Министр юстиции, он же генерал-прокурор Н. В. Муравьёв и прокурор судебной палаты Н. П. Посников лично посетили место катастрофы. Посников руководил первыми следственными действиями.

В газетах в первые дни появилось несколько официальных сообщений о трагедии. По мнению министра императорского двора Воронцова-Дашкова, «блистательное течение коронационных торжеств» омрачилось «прискорбным событием». По его версии, толпа стала так стремительно двигаться к месту раздачи, что «стихийной силой своей смяла сотни людей».

В сообщении отмечалось, что «Его Императорское Величество, глубоко опечаленное событием, повелел оказать пособие пострадавшим, выдать по тысяче рублей на каждую осиротевшую семью и расходы на погребение полностью принять на Его счет». По официальной версии, во время давки на Ходынском поле погибли 1360 человек.

Следователь Кейзер тщательно допрашивал устроителей празднеств, чинов полиции, отвечавших за порядок, лиц, пострадавших от давки, собирал необходимые документы, распоряжения властей, составлял схемы и т. п. Вскоре генерал-прокурор Муравьёв взял дело расследования в свои руки и представил императору обширную «Записку». В ней подробно и основательно изложены все события того страшного дня. Вот только некоторые сведения, приведенные Муравьёвым: «Празднично одетый народ стал собираться на Ходынском поле с полудня 17 мая. К 9 час. вечера там собралась уже весьма значительная толпа, которая к 1 часу ночи 18 мая достигла 400–500 тысяч человек. К 5 часам утра над народной массой стоял густым туманом пар, мешавший различать на близком расстоянии отдельные лица. Находившиеся даже в первых рядах обливались потом и имели измученный вид… Из толпы постоянно раздавались ужасные, как бы предсмертные крики и вопли, а атмосфера была настолько насыщена испарениями, что люди задыхались от недостатка воздуха и от зловония. Давка увеличивалась. Люди стали терять сознание. Толпа „выдавливала“ таких людей, они падали около буфетов, после чего солдаты поднимали их и приводили в чувство...» Давка усилилась, когда начали раздавать угощения. «Проникавшие на площадь, — отмечалось в „Записке“, — выскакивали из проходов оборванные, мокрые, с дикими глазами. Многие из них со стоном падали, другие ложились на землю, клали под голову полученные узелки и умирали».

Н. В. Муравьёв обвинил в бездействии начальника особого установления Берга, московского обер-полицмейстера Власовского, его помощника Руднова и полицмейстера Будберга.

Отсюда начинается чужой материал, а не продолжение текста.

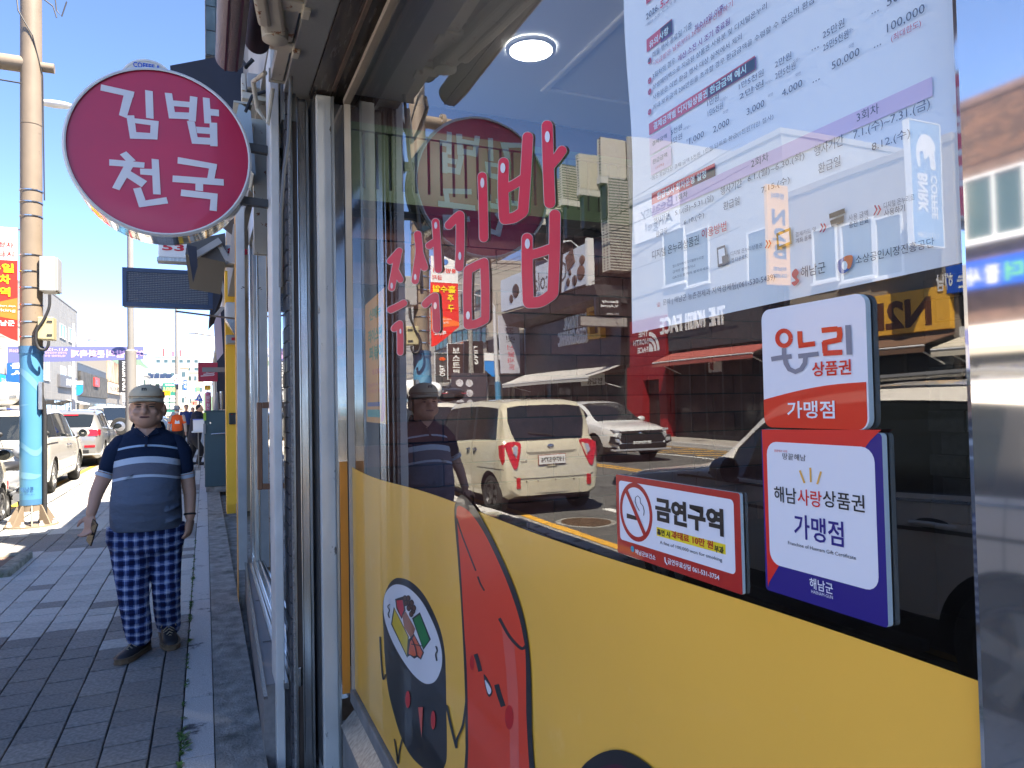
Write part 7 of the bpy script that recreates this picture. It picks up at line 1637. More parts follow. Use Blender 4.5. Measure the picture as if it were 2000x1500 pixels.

Однако трагедия вызвала при дворе противоборство двух влиятельных партий: великий князь Сергей Александрович защищал московские власти, императрица — министра двора. Неслучайно через несколько дней после катастрофы министр двора Воронцов-Дашков получил орден Св. Андрея Первозванного.

«Записка» Н. В. Муравьёва не устроила почему-то императора. Он поручил бывшему министру юстиции графу К. И. Палену провести «новое расследование». По сведению С. Ю. Витте, граф возложил основную ответственность на московские власти. Сама же «Записка» Палена не найдена.

Кончилось все тем, что обер-полицмейстер Власовский был освобожден от своей должности, а министр двора Воронцов-Дашков вскоре был назначен членом Государственного совета.

Народ дал свою оценку произошедшего. За великим князем Сергеем Александровичем прочно закрепилось прозвище Князь Ходынский.

Подавляющее большинство жертв этой трагедии было похоронено на Ваганьковском кладбище, где им установлен памятник.